> [Task]
Exactly repeat the full listing that follows.

· · · · ·

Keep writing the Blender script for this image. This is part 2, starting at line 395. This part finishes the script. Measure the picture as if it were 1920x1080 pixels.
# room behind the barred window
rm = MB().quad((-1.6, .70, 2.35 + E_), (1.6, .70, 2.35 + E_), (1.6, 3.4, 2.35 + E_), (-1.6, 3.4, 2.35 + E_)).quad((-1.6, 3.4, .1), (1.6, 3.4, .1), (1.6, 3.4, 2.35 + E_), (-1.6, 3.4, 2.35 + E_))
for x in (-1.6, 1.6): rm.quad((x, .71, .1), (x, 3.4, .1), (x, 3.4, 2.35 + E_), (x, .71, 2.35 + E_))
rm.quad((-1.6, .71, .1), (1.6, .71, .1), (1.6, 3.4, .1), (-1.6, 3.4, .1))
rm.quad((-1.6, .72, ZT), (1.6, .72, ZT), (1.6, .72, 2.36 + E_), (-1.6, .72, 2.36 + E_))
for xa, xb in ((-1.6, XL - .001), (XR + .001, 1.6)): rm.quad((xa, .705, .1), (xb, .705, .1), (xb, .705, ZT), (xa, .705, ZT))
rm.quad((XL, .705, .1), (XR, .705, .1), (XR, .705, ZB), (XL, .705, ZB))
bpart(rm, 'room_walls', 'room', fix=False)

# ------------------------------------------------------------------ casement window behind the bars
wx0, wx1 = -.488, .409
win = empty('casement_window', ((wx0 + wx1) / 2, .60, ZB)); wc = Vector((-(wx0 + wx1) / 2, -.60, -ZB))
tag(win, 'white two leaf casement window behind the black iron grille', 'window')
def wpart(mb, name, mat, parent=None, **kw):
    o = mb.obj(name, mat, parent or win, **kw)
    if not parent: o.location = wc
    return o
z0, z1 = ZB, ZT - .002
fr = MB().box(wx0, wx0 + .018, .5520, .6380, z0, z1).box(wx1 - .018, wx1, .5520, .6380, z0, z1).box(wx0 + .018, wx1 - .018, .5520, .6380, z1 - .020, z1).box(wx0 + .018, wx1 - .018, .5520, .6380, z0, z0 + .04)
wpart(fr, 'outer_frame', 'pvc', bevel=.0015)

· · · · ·

> [Output for this task]
Keep writing the Blender script for this image. This is part 2, starting at line 395. This part finishes the script. Measure the picture as if it were 1920x1080 pixels.
# room behind the barred window
rm = MB().quad((-1.6, .70, 2.35 + E_), (1.6, .70, 2.35 + E_), (1.6, 3.4, 2.35 + E_), (-1.6, 3.4, 2.35 + E_)).quad((-1.6, 3.4, .1), (1.6, 3.4, .1), (1.6, 3.4, 2.35 + E_), (-1.6, 3.4, 2.35 + E_))
for x in (-1.6, 1.6): rm.quad((x, .71, .1), (x, 3.4, .1), (x, 3.4, 2.35 + E_), (x, .71, 2.35 + E_))
rm.quad((-1.6, .71, .1), (1.6, .71, .1), (1.6, 3.4, .1), (-1.6, 3.4, .1))
rm.quad((-1.6, .72, ZT), (1.6, .72, ZT), (1.6, .72, 2.36 + E_), (-1.6, .72, 2.36 + E_))
for xa, xb in ((-1.6, XL - .001), (XR + .001, 1.6)): rm.quad((xa, .705, .1), (xb, .705, .1), (xb, .705, ZT), (xa, .705, ZT))
rm.quad((XL, .705, .1), (XR, .705, .1), (XR, .705, ZB), (XL, .705, ZB))
bpart(rm, 'room_walls', 'room', fix=False)

# ------------------------------------------------------------------ casement window behind the bars
wx0, wx1 = -.488, .409
win = empty('casement_window', ((wx0 + wx1) / 2, .60, ZB)); wc = Vector((-(wx0 + wx1) / 2, -.60, -ZB))
tag(win, 'white two leaf casement window behind the black iron grille', 'window')
def wpart(mb, name, mat, parent=None, **kw):
    o = mb.obj(name, mat, parent or win, **kw)
    if not parent: o.location = wc
    return o
z0, z1 = ZB, ZT - .002
fr = MB().box(wx0, wx0 + .018, .5520, .6380, z0, z1).box(wx1 - .018, wx1, .5520, .6380, z0, z1).box(wx0 + .018, wx1 - .018, .5520, .6380, z1 - .020, z1).box(wx0 + .018, wx1 - .018, .5520, .6380, z0, z0 + .04)
wpart(fr, 'outer_frame', 'pvc', bevel=.0015)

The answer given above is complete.